82 Names: Syria, Please Don't Forget Us
September 25, 2018
Maziar Bahari, Filmmaker and Journalist
Moderated by Shamila Chaudhary, Fellow, Foreign Policy Institute
Iranian Canadian journalist and filmmaker, Maziar Bahari, joined the school’s community for a discussion on the importance of confronting historical conflict through memorials and what the Holocaust can teach us about the current conflict in Syria after the screening of his documentary “82 Names: Syria, Please Don’t Forget Us.”
The documentary features the story of Mansour Omari, a Syrian human rights activist who was imprisoned for nine months and tortured by the Assad regime.

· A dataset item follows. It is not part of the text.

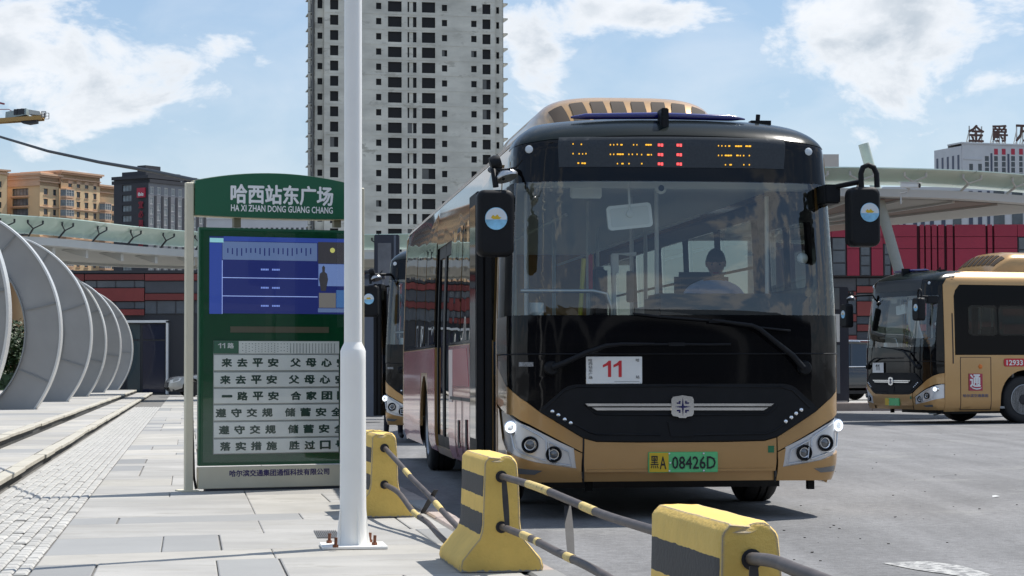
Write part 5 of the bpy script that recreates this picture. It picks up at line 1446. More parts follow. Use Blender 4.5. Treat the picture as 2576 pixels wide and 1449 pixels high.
    # ---------------- mirrors
    def mirror(cx, z0, z1, w_, s, name='mirror'):
        t = thing_part(name, root)
        yv = -.22
        b = MB()
        def ring_(k, y): return [V((cx+(x-cx)*k, y, (z0+z1)/2+(z-(z0+z1)/2)*(1-(1-k)*.6))) for x, z in rrect(cx-w_/2, cx+w_/2, z0, z1, .055, 5)]
        rw = [ring_(.80, yv-.082), ring_(.92, yv-.075), ring_(.985, yv-.055), ring_(1, yv-.02), ring_(1, yv+.06), ring_(.96, yv+.085), ring_(.9, yv+.09)]
        b.grid(rw, close=True); nn_ = len(rw[0]); b.add(rw[0], [tuple(range(nn_))]); b.add(rw[-1], [tuple(range(nn_))]); b.build('mirror_housing', 'blackmatte', t, smooth=50)
        b = MB(); b.lathe([(w_*.30, 0), (w_*.30, .004), (w_*.29, .005)], (cx+(.0 if s < 0 else .03), yv-.083, (z0+z1)/2+.03), (0,-1,0), 28)
        b.build('round_sticker', 'sticker', t)
        sc_ = V((cx+(.0 if s < 0 else .03), yv-.0885, (z0+z1)/2+.03)); b = MB(); rr_ = w_*.285; b.add([sc_+V((rr_*math.cos(math.radians(a_)), 0, rr_*math.sin(math.radians(a_)))) for a_ in range(-5, 186, 10)], [tuple(range(20))]); b.add([sc_+V((x_*rr_, -.001, z_*rr_)) for x_, z_ in ((-.5,.1),(-.3,.35),(-.1,.2),(.1,.4),(.3,.15),(.5,.1),(.3,-.05),(-.3,-.05))], [tuple(range(8))], 1); b.build('sticker_print', ['stickerwhite', 'plate_y'], t)
        return t, yv
    t, yv = mirror(fx(1231)+.02, fz(652), fz(488), 92/335, -1)
    b = MB(); b.tube([(fx(1231)+.03, yv+.02, fz(480)), (fx(1236), yv+.03, fz(440)), (fx(1238), .1, fz(428)), (-1.15, .35, fz(425))], .022, 10); b.build('mirror_arm', 'blackmatte', t, smooth=60)
    b = MB(); b.lathe([(.05, -.04), (.06, 0), (.05, .04)], (fx(1243), yv+.1, fz(418)), (1,0,.3), 14); b.build('arm_joint', 'blackmatte', t, smooth=60)
    b = MB(); b.lathe([(.085, 0), (.09, .02), (.06, .06), (0, .075)], (fx(1270), yv+.05, fz(458)), V((-.3,.3,1)), 20); b.build('kerb_mirror', 'steel', t, smooth=60)
    b = MB(); b.tube([(fx(1240), yv+.05, fz(435)), (fx(1262), yv, fz(438)), (fx(1290), yv-.02, fz(432)), (fx(1306), yv-.02, fz(413))], .008, 6); b.tube([(fx(1262), yv+.03, fz(462)), (fx(1243), yv+.03, fz(440))], .01, 6); b.build('stay', 'blackmatte', t)
    t, yv = mirror(fx(2165)-.035, fz(624), fz(474), 80/335, 1)
    b = MB(); b.box(fx(2083), fx(2123), .05, .30, fz(508), fz(459)); b.build('mirror_mount', 'blackmatte', t, bevel=.012)
    lx = [(2151,474),(2150,440),(2155,424),(2168,418),(2182,424),(2189,440),(2190,474)]
    b = MB(); b.tube([(fx(a), yv, fz(c)) for a, c in lx], .021, 10); b.tube([(fx(2110), .1, fz(465)), (fx(2150), yv, fz(460))], .02, 8); b.build('mirror_arm', 'blackmatte', t, smooth=60)
    b = MB(); b.lathe([(.04, -.03), (.045, .0), (.03, .03), (0,.04)], (fx(2086), .3, fz(430)), (1,-.4,0), 14); b.build('side_camera', 'blackmatte', root, smooth=60)
    # ---------------- interior
    it = 'intdark'
    b = MB(); b.box(-.1, 1.12, .42, 1.0, 1.18, fz(733)); b.box(-1.15, -.1, .42, .62, .6, 1.50); b.build('dashboard', it, root, bevel=.03)
    b = MB(); b.box(-1.1, 1.1, .40, .44, .345, 1.50); b.build('bulkhead', it, root)
    dz_ = fz(735)
    q = MB(); c = V((fx(1990)-.25, 1.02, 1.62)); ax = V((0,-.45,.9)).normalized(); a_ = ax.orthogonal().normalized(); b2 = ax.cross(a_)
    q.tube([c+(a_*math.cos(i*math.pi/12)+b2*math.sin(i*math.pi/12))*.22 for i in range(25)], .014, 8, cap=False); q.tube([c-a_*.2, c+a_*.2], .014, 6); q.tube([c, c-ax*.3], .03, 8)
    q.build('steering_wheel', 'blackmatte', root, smooth=60)
    ds = thing_part('drivers_seat', root)
    b = MB(); b.box(.31, .81, 1.42, 1.9, 1.0, 1.12); b.build('seat', 'intdark', ds, bevel=.03); b = MB(); b.box(.33, .79, 1.86, 1.98, 1.06, 1.95); b.build('backrest', 'intdark', ds, bevel=.04)
    b = MB(); b.box(.3, .64, 1.5, 1.8, .345, .95); b.build('seat_base', it, ds)
    b = MB(); b.box(.02, .05, .9, 2.1, 1.0, 1.65); b.build('cab_door', 'intgrey', root, bevel=.01)
    b = MB(); b.box(-.02, 1.1, 2.12, 2.15, .8, 1.5); b.build('cab_partition', 'intgrey', root)
    b = MB()
    for x, y, z0, z1 in ((.0, .95, 1.0, 2.6), (.0, 2.12, .35, 2.6), (-.30, 2.6, .35, 2.6), (-.95, 1.75, .35, 2.6), (-.3, 4.8, .35, 2.6), (.35, 3.4, .35, 2.6), (-.95, 5.3, .35, 2.6), (-.95, 7.1, .35, 2.6), (.35, 6.2, .35, 2.6), (-.3, 8.0, .35, 2.6), (.85, .75, 1.6, 2.5)): b.tube([(x,y,z0),(x,y,z1)], .018, 8)
    for x in (-.55, .6): b.tube([(x, 2.2, 2.45), (x, 11, 2.45)], .016, 8)
    b.build('hand_pole', 'white', root, smooth=60)
    b = MB(); b.tube([(-1.16,.42,fz(728)),(-.60,.40,fz(728)),(-.50,.40,fz(735)),(-.46,.42,fz(770)),(-.46,.42,1.2)], .017, 10); b.build('hand_rail', 'steel', root, smooth=60)
    b = MB(); b.tube([(-.95, .7, 1.25),(-.65,.75,1.55),(-.62,.75,2.0)], .02, 8); b.build('hand_rail', mat('yellow grab rail', (.6,.5,.03), .4), root, smooth=60)
    # interior mirror on its rod
    im = thing_part('interior_mirror', root)
    mtx = Matrix.Translation(V((fx(1609), .42, fz(536)))) @ Matrix.Rotation(math.radians(-6), 4, 'Y')
    b = MB(); q9 = rrect(-.175, .175, -.095, .095, .03, 5); b.prism([mtx @ V((x, -.02, z)) for x, z in q9], (0, .04, 0)); b.build('mirror_back', 'letterwhite', im)
    b = MB(); q9 = rrect(-.150, .150, -.072, .072, .02, 5); b.prism([mtx @ V((x, -.026, z)) for x, z in q9], (0, .006, 0)); b.build('mirror_panel', 'white', im)
    b = MB(); b.lathe([(.03, 0), (.026, .02), (0, .024)], mtx @ V((0,-.024,.02)), (0,-1,0), 14); b.tube([mtx @ V((0,-.035,.02)), (fx(1607), .42, 2.6)], .009, 6); b.build('mirror_rod', 'white', im, smooth=50)
    b = MB(); b.box(fx(1458), fx(1540), .44, .47, fz(489), fz(452)); b.build('sun_visor', 'intwhite', root, bevel=.01)
    b = MB(); b.lathe([(.045, -.02), (.045, .02), (.03, .03), (0, .03)], (fx(1692), .45, fz(462)), (0,-1,0), 18, 0); b.lathe([(.024, .03), (.022, .036), (0, .036)], (fx(1692), .45, fz(462)), (0,-1,0), 14, 1); b.build('dash_camera', ['intwhite', 'ink'], root, smooth=50)
    b = MB(); b.box(-1.1, 1.1, .42, .62, 2.53, 2.62); b.build('header_trim', 'intwhite', root)
    fb = thing_part('fare_machine', root)
    b = MB(); b.box(fx(1560)-.06, fx(1562)+.06, .95, 1.1, 1.3, 1.95); b.build('screen_box', 'ink', fb, bevel=.03, segs=3); b = MB(); b.box(fx(1560)-.085, fx(1560)-.06, .93, 1.0, 1.75, 2.05); b.build('red_edge', 'red', fb, bevel=.01)
    b = MB(); b.tube([(fx(1600), 1.0, 1.2), (fx(1600), 1.0, 2.05), (fx(1660), 1.0, 2.05)], .02, 8); b.box(fx(1595), fx(1612), .98, 1.06, 1.9, 2.05); b.build('reader_post', 'white', fb, bevel=.004)
    b = MB(); b.lathe([(.06, 0), (.062, .1), (.058, .105), (0, .105)], (fx(1370), .5, 1.54), (0,0,1), 18); b.build('tissue_tub', 'white', root, smooth=50)
    b = MB(); b.box(fx(1608), fx(1625), .5, .56, fz(755), fz(675)); b.build('handset', 'ink', root, bevel=.006)
    b = MB(); b.box(fx(1905), fx(1940), .52, .54, fz(763), fz(759)); b.build('dash_label', 'white', root)
    # driver's blind, sensors, right hand small mirror
    b = MB(); b.lathe([(.035, 0), (.045, .03), (.03, .06), (0, .07)], (fx(2053), .42, fz(643)), (0,-1,.0), 16); b.build('dash_fan', 'white', root, smooth=50)
    for i, (x, y) in enumerate([(sx, 3.0+.78*k) for k in range(10) for sx in (-.78, .62)]):
        if x < 0 and 5.2 < y < 7.2: continue
        st = thing_part('passenger_seat', root)
        zf = .345 if y < 6.5 else .55
        b = MB(); b.box(x-.20, x+.22, y, y+.42, zf+.38, zf+.45); b.build('seat', 'seatblue', st, bevel=.02, segs=1); b = MB(); b.box(x-.20, x+.22, y+.40, y+.47, zf+.42, zf+1.05); b.build('backrest', 'seatblue', st, bevel=.02, segs=1)
    b = MB(); b.box(-1.2, 1.2, 7.3, BL-.3, .345, .55); b.build('floor_step', 'intgrey', root)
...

Omari smuggled out scraps of clothes recording the names of all 82 of his cellmates.
While commending Omari’s courage and emphasizing the importance of memorializing the atrocities committed in Syria, Bahari reflected on a reconciliatory process that would require a genuine dialogue among different people. He encouraged the school’s student body to question the common wisdom and the realities around them. “Every voice is important,” Bahari noted, especially when “we live in a world where everyone can be a medium.”
On the question of pursuing justice in a world where history is usually written by the victors, Bahari noted that the existence of these memorials provided a more sophisticated analysis of both the victors’ and victims’ narratives. The discussion also included his remarks on the punishment of perpetrators in humanitarian crimes, the incumbent Iranian regime as well as the responsibility of journalists to courageously pursue truth.
The event was part of Johns Hopkins SAIS Foreign Policy Institute’s The Big Picture forum that explores international affairs through arts and culture.